Mr Sunak is a smart politician in what has been called the stupid party. His wonkish delivery does little to excite fellow Conservatives. In the summer, Tory members preferred Liz Truss’s trickle-down economics to his unflashy plans. Yet Mr Sunak looked attractive after Trussonomics blew up on the launch pad before it took off. The parliamentary party became ungovernable with Ms Truss as leader. Mr Sunak is lucky, as he is able now to blame Ms Truss for the pain that the country will endure.

Perhaps it is Mr Sunak’s background as a hedge fund manager rather than his race that explains his politics. The big winners from his arrival in office will be the owners of UK government bonds. The yield on 30-year gilts is now back to roughly where it was before the Truss government’s mini-budget. While the City profits, voters will pay through austerity.

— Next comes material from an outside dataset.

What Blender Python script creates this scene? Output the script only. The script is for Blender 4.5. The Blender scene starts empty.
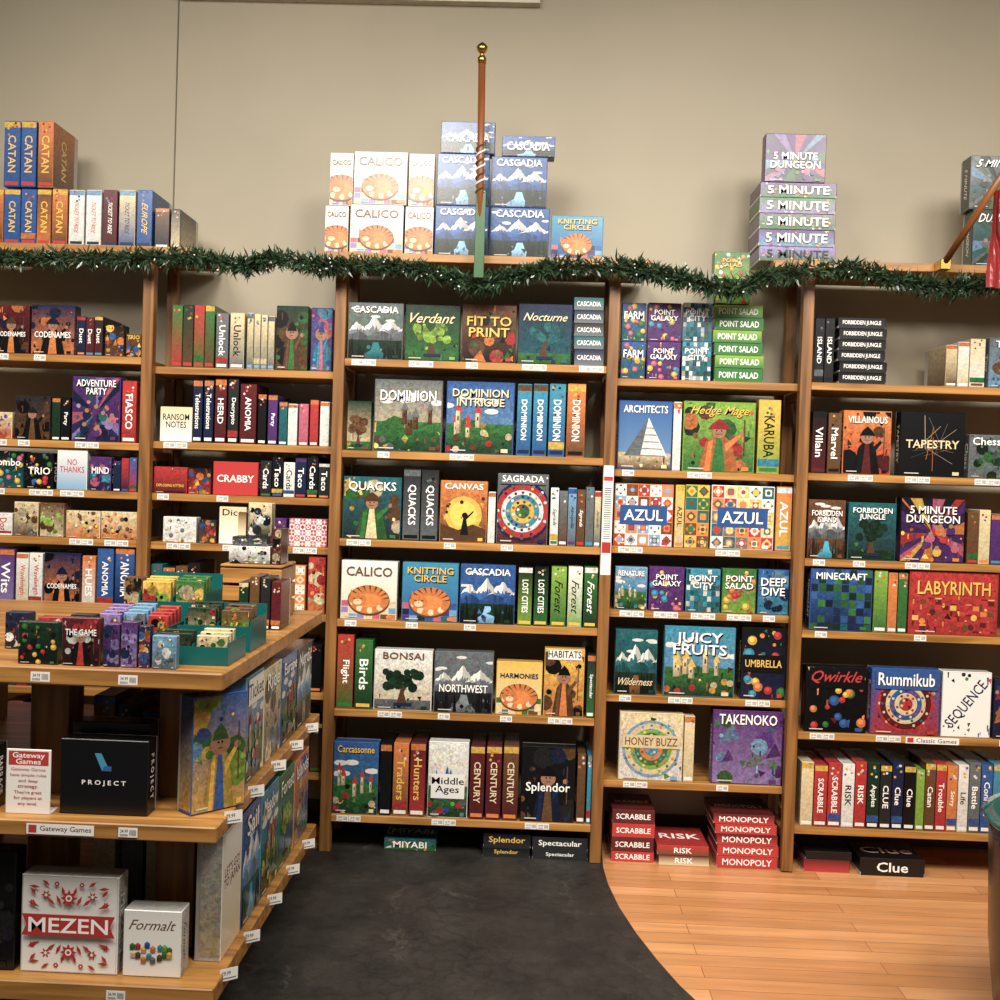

The next Tory prime minister has a mountain to climb. Polling for the rightwing thinktank Onward shows that Labour is leading the Tories on every issue facing the country other than defence and Brexit. The bad news for Mr Sunak, a fiscal conservative, is that just one in six voters have economically rightwing values. More prefer equality over growth. Climbing divulges hidden truths about the climber. Mr Sunak could emulate the former Tory prime minister Benjamin Disraeli, who was born Jewish, with a promise to heal social divides. Without such a commitment and policies to back it up, Mr Sunak’s premiership is likely to be short and messy. Britain cannot afford another prime minister elected by Tory MPs or party members. The country’s next leader must be chosen through the ballot box.